Experience

Milk River and A Vision Quest

Milk River and A Vision Quest

What are your favourite summer outdoor activities? What's your dream adventure? What are your goals for this year? You can have outdoor adventures and travel with a purpose wherever you go'.

My goals this summer include improving my solo canoeing skills, exploring my spirituality, enjoying wild beautiful places in Alberta and raising money for conservation through the BIG WILD (www.bigwild.org)

The first in a series of trips I am planning happened in late June / early July. I embarked on a week and a half adventure including three days of canoeing on the Milk River in Southern Alberta and a four-day Vision Quest in Kananaskis Country, facilitated by a Cree Elder.

The canoe trip was simply majestic ' prairie rivers are so pretty and so different from mountain rivers. We canoed through sandstone cliffs, saw hawks, swallows, rattle snakes and petroglyphs, many kinds of cactus and grasses and flowers, oh yes, and cows. We ended on Writing On Stone Provincial Park and I camped and hiked in the massive hoodoos and cliffs by myself in the evening. I felt how sacred this place was to the aboriginals who visited it for vision quests for millennia. I prayed to the Great Spirit for a good and safe vision quest to come. The Creator answered with a massive thunder and lightning storm that night.

I drove to Kananaskis Country July 1 and settled into the Porcupine Group Camp where our small group of vision questers were to spend the next five days. A vision quest, for those who may not know, is practiced by many cultures in the world, including the aboriginal nation here, typically as a rite of passage or to mark a transition in life: the death of some part of you or your life, and making space for something new. I have wanted to do one for a long time and the opportunity came up exactly when I needed it! The vision quest is usually four days in the wilderness, without food or water, or other basic amenities; however, we were allowed a tarp and sleeping bag.

Our group participated in a sweat lodge to prepare for the vision quest. It was a very powerful experience, since when we entered it was sunny but while we were inside, a great thunder and lightning storm came over us and was so loud, we couldn't hear each other. When we left the sweat lodge, the storm had passed and the whole world was dripping. Once you have exit the sweat lodge you are in 'spirit world' and without speaking to each other, each of us went to our spots in the wilderness, marked by a circle made out of prayer ties. My spot was about one kilometre from the group camp, beside the river, where it forked. In the fork was a log jam and in the log jam was a yellow boat. In a vision quest, you are not supposed to be able to see another human being or man-made object. The boat was the exception for me, as I chose to view it as a sign that this was my spot! (after all, I love to paddle) and besides, if after four days, the boat was still there, I was going to haul it out of the river and take it home.

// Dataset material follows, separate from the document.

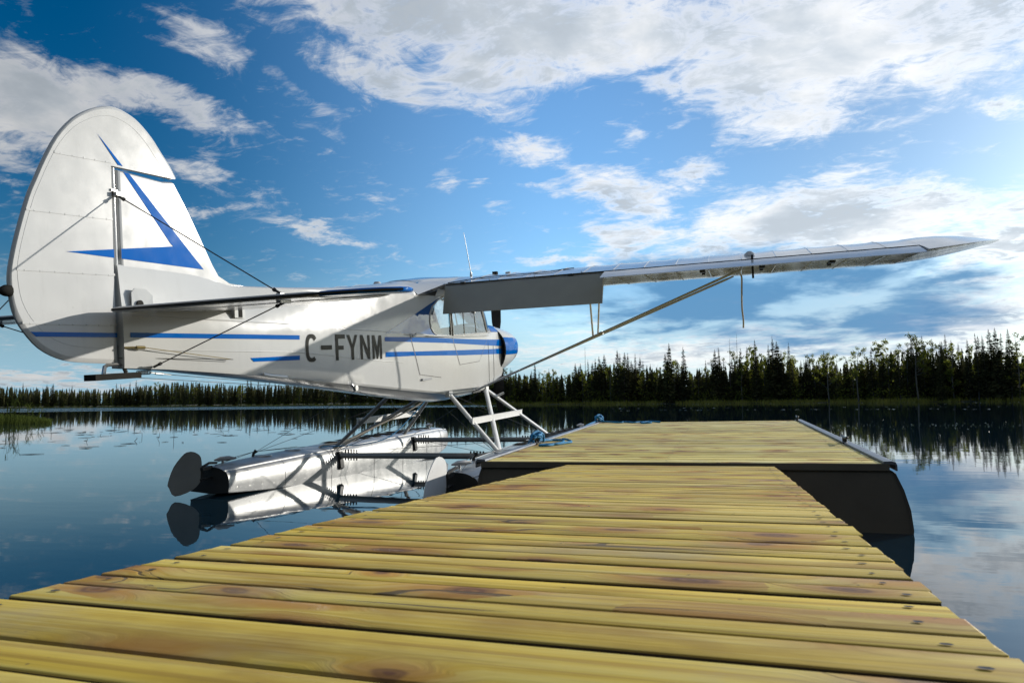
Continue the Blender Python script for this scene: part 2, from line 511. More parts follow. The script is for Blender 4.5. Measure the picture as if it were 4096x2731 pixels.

The vision quest itself was truly an exploration of the wilderness within. I spent four three nights in the 14' diameter circle, sitting, lying, standing, drumming, thinking and just 'being'. I did receive visions and messages (and surprisingly ' they had nothing to do with food or drink). I felt no hunger or thirst. I was in awe at the magic of nature all around me. I was visited by a hawk, a young male moose, a spirit bear and a butterfly and they all had different messages for me that will guide me in the next chapter of my life.

Upon return on the fourth day, I participated in another sweat lodge, which symbolizes coming back to 'reality' from the spirit world. It was great to spend time at camp with others sharing our stories and exploring their meanings. We also discovered a hummingbird nest! I got to see baby hummingbirds.